After a week with Whitfield, and with expert assistance from the U.S. Fish and Wildlife Service, many of these students found their perspectives changed.
They had waded in water up to their waists, hiked off-trail in deep forest, paddled through cypress stands, handled snakes and examined bones and skulls left behind when creatures died in their natural habitat, feeding minerals to the soil and surrounding fauna.
“I thought the woods were big and scary, a place you wouldn’t go alone,” said Nada Aziz, 18. “Now I’m kind of addicted. I want to go back.”
Donovan Weathers, 15, said that he often made a decision not to go somewhere because he didn’t want to deal with insects.
“Now I know that you can be in nature and not get eaten up by the bugs. You can be there along with them,” he said. “I want to go kayaking every single day.”

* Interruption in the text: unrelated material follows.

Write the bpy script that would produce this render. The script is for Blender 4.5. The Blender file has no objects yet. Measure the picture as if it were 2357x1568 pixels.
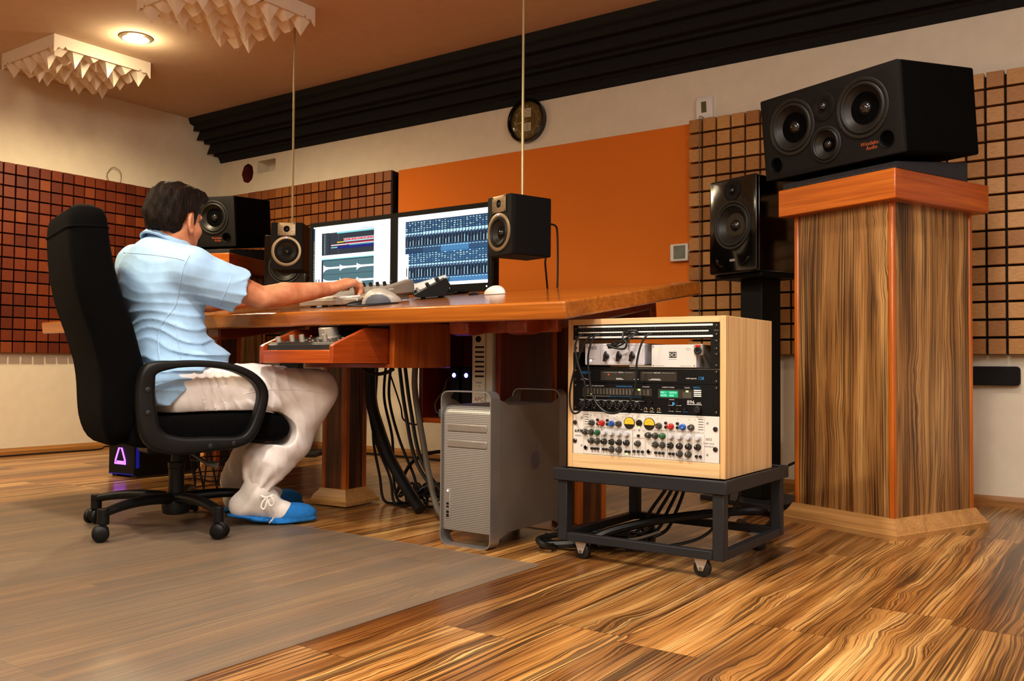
import bpy, bmesh, math, random
import numpy as np
from mathutils import Vector, Matrix
random.seed(7)
COL = bpy.context.scene.collection
PI = math.pi

# ---------------------------------------------------------------- materials
def lin(h):
    h = h.lstrip('#')
    r = []
    for i in (0, 2, 4):
        c = int(h[i:i+2], 16)/255
        r.append(c/12.92 if c <= .04045 else ((c+.055)/1.055)**2.4)
    return (*r, 1.0)

class NT:
    """tiny node-tree helper"""
    def __init__(s, name):
        s.m = bpy.data.materials.new(name); s.m.use_nodes = True
        s.t = s.m.node_tree; s.n = s.t.nodes; s.bsdf = s.n['Principled BSDF']
    def new(s, typ, **kw):
        n = s.n.new(typ)
        for k, v in kw.items(): setattr(n, k, v)
        return n
    def link(s, a, b): s.t.links.new(a, b)
    def val(s, sock, v):
        if hasattr(v, 'is_linked') or hasattr(v, 'node'): s.link(v, sock)
        else: sock.default_value = v
    def math(s, op, a, b=None, c=None):
        n = s.new('ShaderNodeMath', operation=op); s.val(n.inputs[0], a)
        if b is not None: s.val(n.inputs[1], b)
        if c is not None: s.val(n.inputs[2], c)
        return n.outputs[0]
    def coords(s):
        tc = s.new('ShaderNodeTexCoord'); sep = s.new('ShaderNodeSeparateXYZ')
        s.link(tc.outputs['Object'], sep.inputs[0]); return sep.outputs
    def vec(s, x, y, z):
        c = s.new('ShaderNodeCombineXYZ')
        for i, v in enumerate((x, y, z)): s.val(c.inputs[i], v)
        return c.outputs[0]
    def noise(s, vec, scale=1, detail=2, rough=.5, dist=0):
        n = s.new('ShaderNodeTexNoise'); s.link(vec, n.inputs['Vector'])
        n.inputs['Scale'].default_value = scale; n.inputs['Detail'].default_value = detail
        n.inputs['Roughness'].default_value = rough; n.inputs['Distortion'].default_value = dist
        return n.outputs['Fac']
    def ramp(s, fac, stops, interp='LINEAR'):
        r = s.new('ShaderNodeValToRGB'); cr = r.color_ramp; cr.interpolation = interp
        while len(cr.elements) < len(stops): cr.elements.new(.5)
        for e, (p, c) in zip(cr.elements, stops):
            e.position = p; e.color = lin(c) if isinstance(c, str) else c
        s.link(fac, r.inputs[0]); return r.outputs[0]
    def mix(s, fac, a, b, mode='MIX'):
        n = s.new('ShaderNodeMix', data_type='RGBA', blend_type=mode)
        s.val(n.inputs[0], fac)
        for i, v in ((6, a), (7, b)):
            if isinstance(v, str): v = lin(v)
            s.val(n.inputs[i], v)
        return n.outputs[2]
    def bump(s, h, strength=.2, dist=.01):
        b = s.new('ShaderNodeBump'); s.link(h, b.inputs['Height'])
        b.inputs['Strength'].default_value = strength; b.inputs['Distance'].default_value = dist
        s.link(b.outputs[0], s.bsdf.inputs['Normal'])
    def set(s, **kw):
        for k, v in kw.items():
            sock = s.bsdf.inputs[k]
            if isinstance(v, str): v = lin(v)
            s.val(sock, v)
        return s

def M(name, col, rough=.5, metal=0.0, emit=None, es=0.0, spec=.5, coat=0.0, var=0.06, vs=14.0, bump=0.0, bs=60.0, sheen=0.0):
    """general procedural material: base colour with a soft noise variation and optional grain bump"""
    t = NT(name); b = t.bsdf
    c = lin(col) if isinstance(col, str) else col
    tc = t.new('ShaderNodeTexCoord')
    if var > 0:
        f = t.noise(tc.outputs['Object'], vs, 3)
        lo = tuple(max(0, x*(1-var*1.6)) for x in c[:3])+(1,); hi = tuple(min(1, x*(1+var*1.6)) for x in c[:3])+(1,)
        t.link(t.ramp(f, [(.3, lo), (.7, hi)]), b.inputs['Base Color'])
    else: b.inputs['Base Color'].default_value = c
    t.set(Roughness=rough, Metallic=metal)
    b.inputs['Specular IOR Level'].default_value = spec
    if coat: b.inputs['Coat Weight'].default_value = coat; b.inputs['Coat Roughness'].default_value = .08
    if sheen: b.inputs['Sheen Weight'].default_value = sheen; b.inputs['Sheen Roughness'].default_value = .5
    if emit:
        b.inputs['Emission Color'].default_value = lin(emit); b.inputs['Emission Strength'].default_value = es
    if bump: t.bump(t.noise(tc.outputs['Object'], bs, 4), bump, .004)
    return t.m

def E(name, col, s=1.0):
    t = NT(name); t.set(Roughness=.6); t.bsdf.inputs['Base Color'].default_value = (0.01, .01, .01, 1)
    t.bsdf.inputs['Specular IOR Level'].default_value = 0.1
    t.bsdf.inputs['Emission Color'].default_value = lin(col); t.bsdf.inputs['Emission Strength'].default_value = s
    return t.m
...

Madison Mai, 15, struck a philosophical note about co-existence.
“I discovered that the world of people is scarier than nature,” she said. “I used to be scared of spiders, but not so much any more. Now I know that as scared as I might be of an animal, it is even more scared of me.”
Whitfield equipped her students with magnifying loops they wore around their necks, so they could look closely at the structure and make-up of natural things.
Joe Bender, 14, said he liked learning to identify plants, and that he’d extended that pleasure into a larger vision.
“I liked learning how a plant is part of an ecosystem,” he said, “how it depends on and changes the things around it.”
Whitfield, a dedicated naturalist and an activist in preserving the natural features along the Yalobusha River channel in Grenada, said she was gratified at the students’ responses.
“One thing I wanted to accomplish was for them to learn how to truly be an explorer,” she said, “to be where you are and not just walk past it going from Point A to Point B, but stopping and learning along the way.”